Through multiple partnerships with SFUSD and community-based organizations we have grown an intentional year-round literacy support project for Western Addition children and their families.

School Year Literacy Programs

The school year Engage San Francisco Literacy program prepares and supports USF students to be highly trained and engaged reading tutors. We educate USF students with knowledge of teaching and learning to read, adverse childhood events, community history in the Fillmore/Western Addition, and educational equity as a lifelong disposition.

The program operates through our partnership with two San Francisco public schools – Rosa Parks Elementary School and Cobb Elementary – and three after-school programs – Booker T. Washington Community Center, Magic Zone, and Prince Hall Learning Center. 

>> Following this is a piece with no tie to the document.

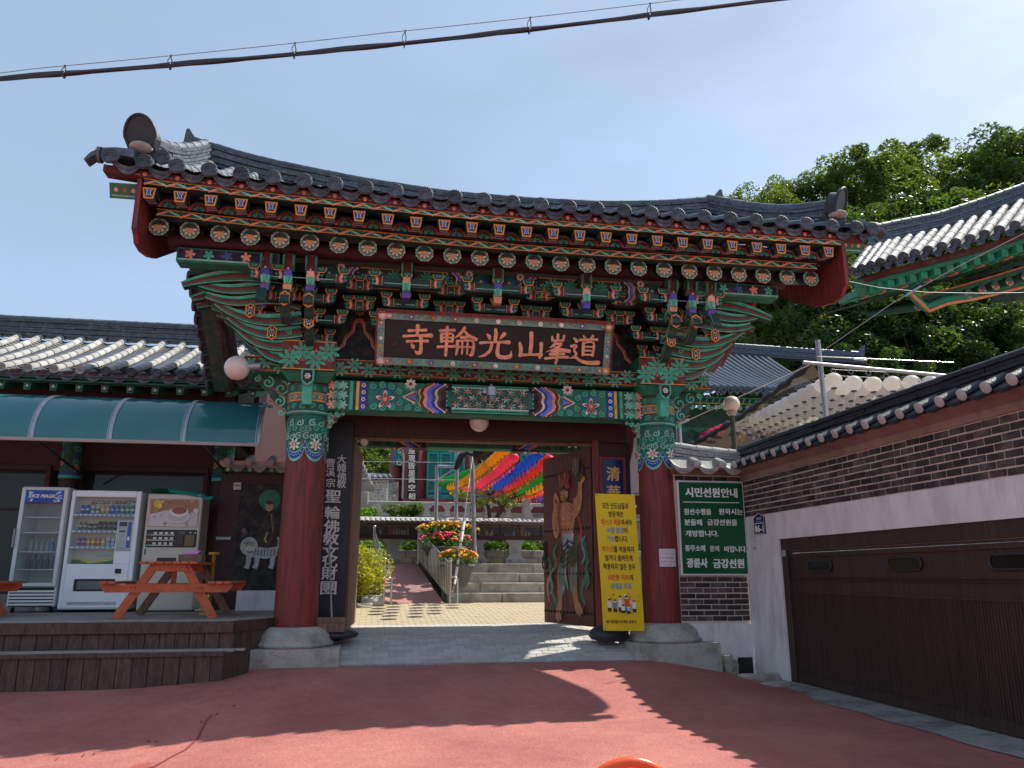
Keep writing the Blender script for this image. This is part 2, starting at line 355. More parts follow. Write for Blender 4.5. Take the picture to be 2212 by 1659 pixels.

Participating tutors who are new employees enroll in a one-credit course during their first semester, which focuses on developing their tutoring skills and capacities. Returning tutors who have worked more than two semesters participate in bi-monthly leadership meetings facilitated by the Engage San Francisco Literacy Program Manager. For more information, contact Dresden Smith at djsmith@usfca.edu.

Summer Literacy Programs

In collaboration with the Schools of the Sacred Heart and Mo’Magic Collaborative, the Heart to Heart program supports the youth of the Western Addition in grades K-5 to prevent summer learning loss. 

In addition to supporting San Francisco youth, the Heart to Heart program allows Masters of Arts in Teaching Reading (MATR) candidates with work and learning opportunities beyond the classroom, encouraging USF students to bring their education to practice and develop their cultural competency. Candidates are responsible for planning community-building and literacy activities for their classroom, assessing students in reading, and targeting instruction to incorporate student strengths and meet student needs and interests. 

Launched in 2004 and housed in the USF School of Education under the leadership of Professor Helen Maniates, Director of the Masters in Teaching Reading Program, the Summer Reading Program is designed and implemented in partnership with USF students and community-based organization staff. 

Visit the School of Education website to learn more about the research and impact of the summer reading program. To discover more about MATR and the Heart to Heart program, contact Professor Maniates at hmaniates@usfca.edu.

Our Approach to Literacy

Literacy encompasses multiple forms of using language. We address summer learning loss in reading by improving students’ ability to self-monitor their understanding of text, employ strategies to focus on meaning-making, and develop greater stamina to engage with longer, more complex texts for longer periods of time. We develop students’ information literacy, to assess bias and reliability, separate facts from fraud, and use information to create knowledge and solve problems. Finally, we build students’ computer literacy, particularly their ability to code and create apps, webpages, games, and virtual worlds. 

Identity is about helping middle school youth develop as readers, future college-goers, and members of the tech workforce. Students build their identities as readers by finding their passions for various authors and genres of text.  By demystifying life on a college campus, we help students see themselves with a future in higher education. Students connect their passions and interests to potential areas of study in college. We address stereotype threat and work to build self-confidence in students’ identity as learners with a growth mindset, seeing themselves not as “smart” or “not smart” but as capable of learning when they put their energy towards that end.  The tech portion of the program helps students understand their multiple identities – racial, national, gender – and how the tech workplace presents challenges and opportunities for those identities. They see role models in tech sharing identities similar to their own. Middle school is a key time when young people begin to make plans for college and careers.

Equity is about making sure that literacy achievement, college attendance, and skills with technology are not dependent on unrelated factors like students’ race or parents’ income.  We seek equity so that colleges and workplaces reflect the diversity of communities we serve. We seek equity because academic and technical talent are distributed throughout the population regardless of race, income, and gender, and we need all that talent for the health of our community and planet.